A judge in U.S. District Court in Manhattan partially lifted a freeze on assets of Madoff and his wife on Monday so he can cooperate with a trustee winding down his firm to recover money for customers.
"Whereas while Madoff and his counsel do not object to the entry of the Relief Order... they maintain that some of the assets covered by the Relief Order are unrelated to the alleged Madoff fraud and only Ruth Madoff has a beneficial ownership interest in these assets," said the order signed by Judge Louis Stanton.
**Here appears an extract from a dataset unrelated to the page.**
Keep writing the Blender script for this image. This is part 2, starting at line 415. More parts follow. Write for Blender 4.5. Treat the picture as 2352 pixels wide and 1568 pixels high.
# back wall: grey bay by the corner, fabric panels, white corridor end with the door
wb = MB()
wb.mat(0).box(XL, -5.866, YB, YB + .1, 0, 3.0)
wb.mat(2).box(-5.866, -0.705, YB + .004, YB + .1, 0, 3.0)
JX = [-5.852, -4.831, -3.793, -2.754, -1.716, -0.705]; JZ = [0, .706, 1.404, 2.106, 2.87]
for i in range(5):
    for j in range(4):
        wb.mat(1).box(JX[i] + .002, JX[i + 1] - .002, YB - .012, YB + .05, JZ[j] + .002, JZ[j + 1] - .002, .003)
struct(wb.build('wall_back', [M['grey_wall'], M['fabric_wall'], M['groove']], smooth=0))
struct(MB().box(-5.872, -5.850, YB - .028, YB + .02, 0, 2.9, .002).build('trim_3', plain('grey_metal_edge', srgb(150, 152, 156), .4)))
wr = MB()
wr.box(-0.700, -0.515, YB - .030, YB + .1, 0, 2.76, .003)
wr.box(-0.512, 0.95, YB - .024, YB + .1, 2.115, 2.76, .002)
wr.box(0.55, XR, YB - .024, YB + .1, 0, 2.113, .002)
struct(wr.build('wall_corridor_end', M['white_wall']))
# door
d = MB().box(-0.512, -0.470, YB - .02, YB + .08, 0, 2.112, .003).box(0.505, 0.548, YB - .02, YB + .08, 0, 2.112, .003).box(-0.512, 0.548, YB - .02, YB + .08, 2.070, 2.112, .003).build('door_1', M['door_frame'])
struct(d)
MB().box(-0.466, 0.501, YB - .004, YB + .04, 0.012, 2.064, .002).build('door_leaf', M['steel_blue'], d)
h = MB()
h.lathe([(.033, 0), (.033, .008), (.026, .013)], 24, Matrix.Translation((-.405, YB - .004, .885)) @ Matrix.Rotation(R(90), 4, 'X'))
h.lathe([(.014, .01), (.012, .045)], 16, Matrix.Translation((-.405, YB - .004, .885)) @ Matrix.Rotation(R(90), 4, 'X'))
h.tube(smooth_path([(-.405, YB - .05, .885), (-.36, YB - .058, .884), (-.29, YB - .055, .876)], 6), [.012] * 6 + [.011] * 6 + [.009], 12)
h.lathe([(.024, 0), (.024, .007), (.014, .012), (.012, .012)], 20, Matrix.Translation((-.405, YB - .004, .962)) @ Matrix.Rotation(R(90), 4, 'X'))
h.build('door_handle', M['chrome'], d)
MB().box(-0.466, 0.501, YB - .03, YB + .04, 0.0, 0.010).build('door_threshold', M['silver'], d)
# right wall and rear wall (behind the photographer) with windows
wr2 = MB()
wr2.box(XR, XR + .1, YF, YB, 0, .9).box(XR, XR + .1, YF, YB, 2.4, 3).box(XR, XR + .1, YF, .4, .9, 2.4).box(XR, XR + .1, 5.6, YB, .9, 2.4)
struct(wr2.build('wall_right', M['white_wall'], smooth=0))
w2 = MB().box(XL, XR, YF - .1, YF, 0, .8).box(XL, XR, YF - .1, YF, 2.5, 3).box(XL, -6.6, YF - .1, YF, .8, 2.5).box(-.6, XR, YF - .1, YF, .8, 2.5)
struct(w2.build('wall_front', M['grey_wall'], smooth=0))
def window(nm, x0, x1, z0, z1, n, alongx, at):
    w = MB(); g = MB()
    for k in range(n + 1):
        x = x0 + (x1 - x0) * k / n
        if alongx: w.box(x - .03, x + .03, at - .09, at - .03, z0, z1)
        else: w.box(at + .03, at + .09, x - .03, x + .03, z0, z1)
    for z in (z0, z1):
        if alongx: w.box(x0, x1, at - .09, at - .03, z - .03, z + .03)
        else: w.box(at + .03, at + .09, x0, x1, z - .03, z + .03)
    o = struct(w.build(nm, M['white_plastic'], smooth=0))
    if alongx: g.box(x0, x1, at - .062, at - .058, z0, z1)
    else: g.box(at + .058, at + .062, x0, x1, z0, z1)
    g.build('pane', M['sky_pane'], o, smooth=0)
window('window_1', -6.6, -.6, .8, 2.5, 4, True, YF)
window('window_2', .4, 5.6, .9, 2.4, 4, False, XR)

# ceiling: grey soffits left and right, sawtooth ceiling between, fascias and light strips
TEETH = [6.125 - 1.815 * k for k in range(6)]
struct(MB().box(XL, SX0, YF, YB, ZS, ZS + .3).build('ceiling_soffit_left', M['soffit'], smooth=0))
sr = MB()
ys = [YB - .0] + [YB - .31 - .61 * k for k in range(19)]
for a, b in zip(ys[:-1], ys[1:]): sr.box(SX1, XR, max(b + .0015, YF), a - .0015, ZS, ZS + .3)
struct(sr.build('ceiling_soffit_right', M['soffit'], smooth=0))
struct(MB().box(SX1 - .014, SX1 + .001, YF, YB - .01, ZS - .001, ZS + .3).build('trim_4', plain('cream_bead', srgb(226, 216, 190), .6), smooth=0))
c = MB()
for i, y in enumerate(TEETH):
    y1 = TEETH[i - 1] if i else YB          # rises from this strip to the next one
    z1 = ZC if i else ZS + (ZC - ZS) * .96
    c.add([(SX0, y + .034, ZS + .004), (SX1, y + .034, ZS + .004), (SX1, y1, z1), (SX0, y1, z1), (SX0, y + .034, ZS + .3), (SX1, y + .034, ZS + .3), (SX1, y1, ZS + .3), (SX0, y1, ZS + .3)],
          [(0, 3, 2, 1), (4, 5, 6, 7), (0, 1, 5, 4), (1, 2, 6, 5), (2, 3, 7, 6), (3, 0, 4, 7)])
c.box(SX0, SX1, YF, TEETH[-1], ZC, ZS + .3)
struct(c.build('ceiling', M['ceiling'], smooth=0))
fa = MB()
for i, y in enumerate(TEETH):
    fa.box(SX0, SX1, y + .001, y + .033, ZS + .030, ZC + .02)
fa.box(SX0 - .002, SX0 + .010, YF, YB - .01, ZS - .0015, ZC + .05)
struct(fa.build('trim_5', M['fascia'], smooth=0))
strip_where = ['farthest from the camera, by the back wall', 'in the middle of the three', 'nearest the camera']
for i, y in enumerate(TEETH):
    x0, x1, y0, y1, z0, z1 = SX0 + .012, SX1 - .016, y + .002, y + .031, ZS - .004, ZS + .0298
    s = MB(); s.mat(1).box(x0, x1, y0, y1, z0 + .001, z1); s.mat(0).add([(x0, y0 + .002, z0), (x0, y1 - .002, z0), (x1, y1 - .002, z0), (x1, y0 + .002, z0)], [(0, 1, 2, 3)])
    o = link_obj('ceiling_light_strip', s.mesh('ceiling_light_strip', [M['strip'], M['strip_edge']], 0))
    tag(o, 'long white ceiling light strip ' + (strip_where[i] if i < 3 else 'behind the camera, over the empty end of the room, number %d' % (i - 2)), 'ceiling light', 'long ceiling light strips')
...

It mentioned the New York City apartment where Madoff is under house arrest following his Dec. 11 arrest, about $45 million in municipal bonds in an account held by Ruth Madoff at Cohmad Securities Corporation, and $17 million in an account held by her at Wachovia Bank.
During the nearly three months since Madoff's arrest on allegations that he ran a $50 billion global fraud over many years, authorities have said he had hundreds of millions of dollars in checks ready to mail out to family and associates.
On Feb. 11, a Massachusetts state regulator said Ruth Madoff withdrew more than $15 million from an account at Cohmad Securities in the days before her husband's arrest.
Madoff, a once-respected trader and investment manager, is under house arrest and 24-hour surveillance. He is the only person charged in the purported Ponzi scheme, in which early investors are paid with the money of new clients.